At Wivenhoe they gobble their jellied eels
            spending lunch hour in a dark alley
with a scuffed soccer ball.

But in one crooked little town
            we passed under a row of hanging bells
that will brush the top of a truck
            too high to pass under the bridge up ahead.
Bowering’s June routine (Some Answers) “took famous questions posed by famous poets in their famous poems, and wrote what I think is a poem made up of replies to those questions.” Thus:
Lorine Niedecker

“Can knowledge be conveyed that isn’t felt?”

I’ve heard your answer to that
          in your clear-spoken poems.

I’ve heard the loud birds over your cabin,
          and seen the fish jumping out of the river.

I don’t think I learned anything; I felt
          what I’d call “nice,”

though I’d been puking all day. You
          toiled your whole life in an America

no one imagines. Knowledge is piled
          in city libraries and police stations.

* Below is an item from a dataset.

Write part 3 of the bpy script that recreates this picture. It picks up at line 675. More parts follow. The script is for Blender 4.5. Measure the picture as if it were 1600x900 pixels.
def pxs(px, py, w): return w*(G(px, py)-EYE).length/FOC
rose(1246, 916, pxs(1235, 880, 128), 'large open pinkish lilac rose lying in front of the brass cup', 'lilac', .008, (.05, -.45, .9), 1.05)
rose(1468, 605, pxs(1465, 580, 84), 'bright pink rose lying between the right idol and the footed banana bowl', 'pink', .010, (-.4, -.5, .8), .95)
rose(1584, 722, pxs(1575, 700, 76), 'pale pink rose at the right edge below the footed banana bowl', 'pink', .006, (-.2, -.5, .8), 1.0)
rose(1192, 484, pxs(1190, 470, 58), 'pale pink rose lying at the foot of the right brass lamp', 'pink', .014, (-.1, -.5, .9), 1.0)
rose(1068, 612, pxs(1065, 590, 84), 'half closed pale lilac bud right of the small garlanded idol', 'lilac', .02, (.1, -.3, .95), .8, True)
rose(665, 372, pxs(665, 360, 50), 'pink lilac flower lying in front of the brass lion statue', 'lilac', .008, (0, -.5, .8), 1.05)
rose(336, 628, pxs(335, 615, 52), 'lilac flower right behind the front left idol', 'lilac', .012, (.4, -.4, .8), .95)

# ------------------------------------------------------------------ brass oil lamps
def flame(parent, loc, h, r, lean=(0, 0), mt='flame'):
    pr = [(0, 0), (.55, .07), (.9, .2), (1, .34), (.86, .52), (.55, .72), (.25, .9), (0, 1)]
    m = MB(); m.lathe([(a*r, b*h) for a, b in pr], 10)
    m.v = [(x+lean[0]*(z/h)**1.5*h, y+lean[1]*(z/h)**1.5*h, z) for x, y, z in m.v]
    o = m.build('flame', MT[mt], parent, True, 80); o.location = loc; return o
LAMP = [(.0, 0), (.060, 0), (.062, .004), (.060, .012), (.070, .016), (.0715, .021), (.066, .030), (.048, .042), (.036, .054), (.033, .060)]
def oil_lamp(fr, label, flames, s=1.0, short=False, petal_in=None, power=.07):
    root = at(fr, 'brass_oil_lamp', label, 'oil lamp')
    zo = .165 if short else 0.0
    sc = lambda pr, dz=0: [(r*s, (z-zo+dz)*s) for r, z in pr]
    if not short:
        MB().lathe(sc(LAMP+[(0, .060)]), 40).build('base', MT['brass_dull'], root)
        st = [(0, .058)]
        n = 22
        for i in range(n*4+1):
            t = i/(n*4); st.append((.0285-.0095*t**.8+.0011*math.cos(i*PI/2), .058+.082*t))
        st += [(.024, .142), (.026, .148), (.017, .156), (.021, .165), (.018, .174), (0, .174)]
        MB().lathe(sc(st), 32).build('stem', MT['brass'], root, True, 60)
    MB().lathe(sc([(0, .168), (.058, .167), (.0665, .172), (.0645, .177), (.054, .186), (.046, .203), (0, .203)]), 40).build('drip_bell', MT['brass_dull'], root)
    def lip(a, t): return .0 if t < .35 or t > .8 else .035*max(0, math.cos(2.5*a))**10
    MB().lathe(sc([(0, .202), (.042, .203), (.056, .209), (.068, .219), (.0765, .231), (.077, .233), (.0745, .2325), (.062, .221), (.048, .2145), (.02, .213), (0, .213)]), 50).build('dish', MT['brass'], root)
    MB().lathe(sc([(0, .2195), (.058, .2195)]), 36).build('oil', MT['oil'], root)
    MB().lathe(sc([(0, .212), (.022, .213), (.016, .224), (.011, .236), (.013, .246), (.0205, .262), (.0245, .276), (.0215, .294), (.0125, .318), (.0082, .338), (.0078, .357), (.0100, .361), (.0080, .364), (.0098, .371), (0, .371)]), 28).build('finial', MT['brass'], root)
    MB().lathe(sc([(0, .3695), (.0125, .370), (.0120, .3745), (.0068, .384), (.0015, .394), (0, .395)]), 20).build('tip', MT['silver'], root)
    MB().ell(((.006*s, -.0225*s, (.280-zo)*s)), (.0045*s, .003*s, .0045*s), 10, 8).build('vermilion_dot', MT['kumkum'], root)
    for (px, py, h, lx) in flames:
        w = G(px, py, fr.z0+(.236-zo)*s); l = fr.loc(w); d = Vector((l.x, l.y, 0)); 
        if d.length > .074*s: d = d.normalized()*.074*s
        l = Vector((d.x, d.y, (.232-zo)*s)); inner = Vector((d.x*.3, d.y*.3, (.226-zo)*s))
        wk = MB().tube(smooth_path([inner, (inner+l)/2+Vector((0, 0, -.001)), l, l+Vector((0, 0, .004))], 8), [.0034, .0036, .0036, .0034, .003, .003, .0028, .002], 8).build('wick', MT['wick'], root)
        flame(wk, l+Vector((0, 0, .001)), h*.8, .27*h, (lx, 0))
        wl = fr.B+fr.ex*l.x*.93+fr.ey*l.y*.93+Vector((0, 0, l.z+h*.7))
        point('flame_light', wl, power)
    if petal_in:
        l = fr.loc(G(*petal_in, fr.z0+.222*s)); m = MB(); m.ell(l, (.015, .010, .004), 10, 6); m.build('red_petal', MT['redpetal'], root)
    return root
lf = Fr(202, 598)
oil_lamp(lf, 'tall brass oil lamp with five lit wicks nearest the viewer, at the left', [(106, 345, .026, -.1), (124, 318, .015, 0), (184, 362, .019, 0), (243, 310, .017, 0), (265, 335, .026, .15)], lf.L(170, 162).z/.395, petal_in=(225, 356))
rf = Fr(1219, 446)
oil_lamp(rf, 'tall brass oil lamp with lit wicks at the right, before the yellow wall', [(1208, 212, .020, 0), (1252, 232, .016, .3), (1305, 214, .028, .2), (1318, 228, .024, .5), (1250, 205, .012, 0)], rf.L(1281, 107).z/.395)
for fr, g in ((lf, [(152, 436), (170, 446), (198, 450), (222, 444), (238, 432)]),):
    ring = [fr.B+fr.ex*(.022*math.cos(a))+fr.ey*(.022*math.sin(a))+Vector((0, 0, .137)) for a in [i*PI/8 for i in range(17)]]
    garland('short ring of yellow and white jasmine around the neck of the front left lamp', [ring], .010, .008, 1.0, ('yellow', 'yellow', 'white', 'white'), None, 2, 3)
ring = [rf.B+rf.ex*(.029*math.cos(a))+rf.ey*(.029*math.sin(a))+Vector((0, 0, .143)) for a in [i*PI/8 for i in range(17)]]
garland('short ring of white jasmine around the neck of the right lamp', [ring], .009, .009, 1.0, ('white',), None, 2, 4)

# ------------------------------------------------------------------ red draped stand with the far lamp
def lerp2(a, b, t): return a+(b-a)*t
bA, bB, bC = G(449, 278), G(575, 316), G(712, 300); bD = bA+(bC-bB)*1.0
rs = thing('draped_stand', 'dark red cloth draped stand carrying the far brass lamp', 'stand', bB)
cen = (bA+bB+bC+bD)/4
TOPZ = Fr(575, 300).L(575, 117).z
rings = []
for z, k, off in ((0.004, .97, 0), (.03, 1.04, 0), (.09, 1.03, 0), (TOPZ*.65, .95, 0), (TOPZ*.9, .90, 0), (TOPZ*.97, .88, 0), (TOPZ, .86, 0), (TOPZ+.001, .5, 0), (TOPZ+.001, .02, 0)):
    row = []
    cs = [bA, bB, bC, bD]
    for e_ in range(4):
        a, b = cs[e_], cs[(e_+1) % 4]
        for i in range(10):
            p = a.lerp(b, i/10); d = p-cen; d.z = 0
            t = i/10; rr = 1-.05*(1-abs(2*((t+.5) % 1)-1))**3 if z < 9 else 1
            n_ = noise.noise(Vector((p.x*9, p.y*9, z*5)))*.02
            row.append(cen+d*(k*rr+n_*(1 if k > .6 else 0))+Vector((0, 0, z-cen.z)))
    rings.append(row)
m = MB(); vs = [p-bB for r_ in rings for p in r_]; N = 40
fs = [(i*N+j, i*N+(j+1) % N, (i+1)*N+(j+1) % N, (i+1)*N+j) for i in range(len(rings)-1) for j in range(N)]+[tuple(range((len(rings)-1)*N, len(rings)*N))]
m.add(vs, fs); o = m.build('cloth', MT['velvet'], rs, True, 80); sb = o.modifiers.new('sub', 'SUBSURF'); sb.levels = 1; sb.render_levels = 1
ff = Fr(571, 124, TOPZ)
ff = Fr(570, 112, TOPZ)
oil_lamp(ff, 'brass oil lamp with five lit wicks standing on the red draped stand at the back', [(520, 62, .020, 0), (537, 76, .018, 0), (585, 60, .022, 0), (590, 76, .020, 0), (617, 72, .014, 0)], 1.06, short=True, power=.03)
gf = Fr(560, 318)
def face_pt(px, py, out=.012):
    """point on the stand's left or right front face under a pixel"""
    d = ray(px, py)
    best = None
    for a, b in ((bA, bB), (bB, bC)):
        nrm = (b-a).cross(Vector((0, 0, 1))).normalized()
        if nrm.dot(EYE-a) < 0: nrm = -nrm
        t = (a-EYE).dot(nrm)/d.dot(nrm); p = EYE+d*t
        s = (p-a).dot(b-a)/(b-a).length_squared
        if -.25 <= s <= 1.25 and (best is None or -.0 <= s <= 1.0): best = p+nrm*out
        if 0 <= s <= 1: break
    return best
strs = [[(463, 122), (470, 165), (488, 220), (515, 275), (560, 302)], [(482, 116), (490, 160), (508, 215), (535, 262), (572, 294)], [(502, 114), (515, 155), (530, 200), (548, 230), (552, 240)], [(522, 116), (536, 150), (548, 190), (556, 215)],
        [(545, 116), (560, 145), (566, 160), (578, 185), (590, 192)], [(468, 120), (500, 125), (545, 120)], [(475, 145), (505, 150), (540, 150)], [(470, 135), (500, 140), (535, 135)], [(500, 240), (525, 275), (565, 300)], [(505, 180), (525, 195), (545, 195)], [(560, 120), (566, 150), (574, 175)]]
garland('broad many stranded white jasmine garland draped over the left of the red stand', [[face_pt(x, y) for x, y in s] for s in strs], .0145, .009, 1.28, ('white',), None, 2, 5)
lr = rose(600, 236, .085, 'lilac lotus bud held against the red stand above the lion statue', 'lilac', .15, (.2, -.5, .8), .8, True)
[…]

There’s a popcorn can lid nailed over a hole
          to keep winter from mousing into your kitchen.

You got that across.
The “clear-spoken” inhabit Bowering’s work. August (According to Brueghel) presents a series of pieces imitant of Williams’s “Landscape with the Fall of Icarus” out of Pictures from Brueghel. (Bowering: “In school we had learned that W. H. Auden, too, had written about this painting, but he had used it as an example of something. In contrast to that, the Williams poem offers his line of thought while focusing his eyes on the picture. So his poem begins, “According to Brueghel when Icarus fell it was spring.” The poem goes to the bottom of the page in short lines without graphic punctuation, a stream. There we find the little detail of legs in the landscape, something a viewer of the painting might not notice until his eyes at last go to the bottom right corner of the canvas.”) Here’s one of the pieces “imitating the form found by my hero WCW”:
According to Brainard
the sky has
ten stars

one crescent moon
a yellow butterfly
and many flowers

some perhaps
in a vase
we see

something torn
and remember
that most of Emerson

heads for a
star if you turn
off the lights

in collage
how is anything
far or near

Joe Brainard, Untitled, 1976

It seems clear that Niedecker, too, ’s a Bowering hero. November (Valley) makes a “humble offering to Lorine Niedecker” in the form of the five-lined handwrit stanzas of Niedecker’s Paean to Place. Bowering’s scrawl’d homage begins:
Cactus
          sage
                & snake
  where I walked
              my valley

      a cowboy movie
            to move through
                  as if a life
were myself on screen
      being watched

            or a Max Brand
novel, filled with
      unlikelihood & cactus . . .
Something terribly refreshing about Bowering’s easy self-deprecating humor, ferocious integrity and sense of identification with the unlucky, the lost, the poor, the stray’d—see lines like “sat with motorcycle dudes drinking / mai-tais under a 90 degree / overcast” or—of a Jacob Holdt picture of shoeshining “black boys . . . looking down because that is their work”—the sneer in “One can guess that at least / one of these white men has recently sworn on the altar / of God his hostility against every form of tyranny.” And something generous about the brisk unaffect’d clarity of the work.



Regarding “A YEAR”: the indefatigable Bob Arnold of Longhouse recently print’d a selection of a dozen or so un-Isola di Rifiuti’d pieces of the poem in a booklet call’d A YEAR (Days Off).